Greenland Ice Core Drilling Project Reaches Milestone

Michael D. Lemonick

by Michael D. Lemonick

“It’s tough to make predictions, especially about the future.”
—Yogi Berra

Yogi wasn’t talking about climate change when he said these immortal words (if he said them at all; Yogi has also asserted that “I didn't really say everything I said.”) Either way, it applies. We know for a fact that carbon dioxide is a heat-trapping greenhouse gas, and we know that humans have been adding carbon dioxide (CO2) to the atmosphere, mostly through the burning of fossil fuels. Virtually nobody, including so-called climate skeptics, disputes that global temperatures are rising as a result.

But there’s disagreement over exactly how fast greenhouse gases will make the world heat up over the next century, and exactly how hot it will actually get. In large part, that’s due to incomplete knowledge of feedback mechanisms — changes in ice, cloud cover, vegetation, dust in the atmosphere, ocean circulation and more. These could either speed up the warming or tamp it down, depending on how things play out, and nobody knows precisely how it will work out. Climate models help, but the real world is more complex than any model, which keeps things uncertain.

But we do know that climate has changed dramatically in the past, and one of the most effective ways scientists have of figuring out what happened, when, and under what conditions, is to drill into the ancient ice that has been sitting for hundreds of thousands of years atop the landmasses of Greenland and Antarctica.

That’s why an announcement out of northern Greenland last week could be so important. Last Tuesday, after three years of careful drilling through the island’s thick layer of ice, a team of scientists working on the North Greenland Eemian Ice Drilling project, or NEEM, hit bedrock, exactly 2537.36 meters (nearly 8,325 ft.) below the surface. The ice they dredged up from that depth dates to the Eemian period, about 130,000 years ago, a time when the planet had emerged from a long period of glaciation into an interglacial period like we’re in today — except that the temperature was two to three degrees Celsius, or up to five degrees Fahrenheit, warmer than it is at present, and sea levels were 13-20 feet higher.

The warming during the Eemian was triggered by a shift in the alignment of the Earth and Sun that brought more direct sunshine to the Arctic than we see now.
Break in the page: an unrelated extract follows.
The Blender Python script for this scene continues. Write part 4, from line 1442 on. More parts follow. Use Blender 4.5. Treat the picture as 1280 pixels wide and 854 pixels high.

But figuring out how the climate responded to warming, even if the trigger is different now, could prove crucial in projecting what will go on in the next century or so.

With this ancient ice in hand, that’s just what the NEEM researchers are planning to do. The ice was originally laid down as snowflakes, which were eventually compressed into solid ice by later snowfalls, accumulating over the years. Tiny air bubbles trapped inside preserve the atmosphere from the time of the original snowfall, so scientists can measure the amount of CO2 and other gases that were present. The ice itself, meanwhile, contains a mix of different oxygen isotopes that depend on the atmosphere’s temperature at the time. Beyond that, trapped plant material, such as pollen grains, can help the scientists figure out how green Greenland really was.

Dr. Jorgen Peder Steffensen explains the goals of the North Greenland Eemian Ice Drilling project and what the ice cores can tell us about our climate history. Filmed on location in Greenland in July, 2009.

Here’s how Richard Alley, a Penn State ice core expert, put it to me in an email (I love how he calls the Eemian “Eem”; it’s so familiar to him that he uses a nickname):

The Eem is a time when the orbits brought more summer sunshine to the far north than occurred a few thousand years ago, so the Eem gives us a view of what a warmer climate might be like (how did snowfall, and dust transport, and other things, change as the temperature changed, for example?), and what it might have meant to the Greenland ice sheet (how much melting from the warmth, how big was the ice sheet?). The experiment is not perfect — changing CO2 and changing the summer sunshine are not exactly the same thing — but the experiment is certainly instructive, so we can learn a lot from it.

This isn’t the first Greenland project that has tapped into the Eemian, but Alley says that ice cores from other sites haven’t gotten a clean record; for whatever geological reason, the ice has been disturbed and mixed in with other time periods. At the NEEM location, the ice is relatively pristine, making good information easier to extract.

Last year, Climate Central’s Heidi Cullen visited the NEEM project, and filed this report.

This isn’t the only ice-drilling project on the planet by any means: they’re going on in other parts of Greenland, in Antarctica (where the ice is much thicker, and thus gives a record going back much longer), and in mountain glaciers in temperate and even tropical regions (including Tanzania’s Mt. Kilimanjaro), most of which are receding. The US National Oceanic and Atmospheric Administration maintains a list of many of them.

Collectively, they reach back some 800,000 years, and show that periods of higher temperature and higher sea levels are generally accompanied by greater atmospheric concentrations of CO2.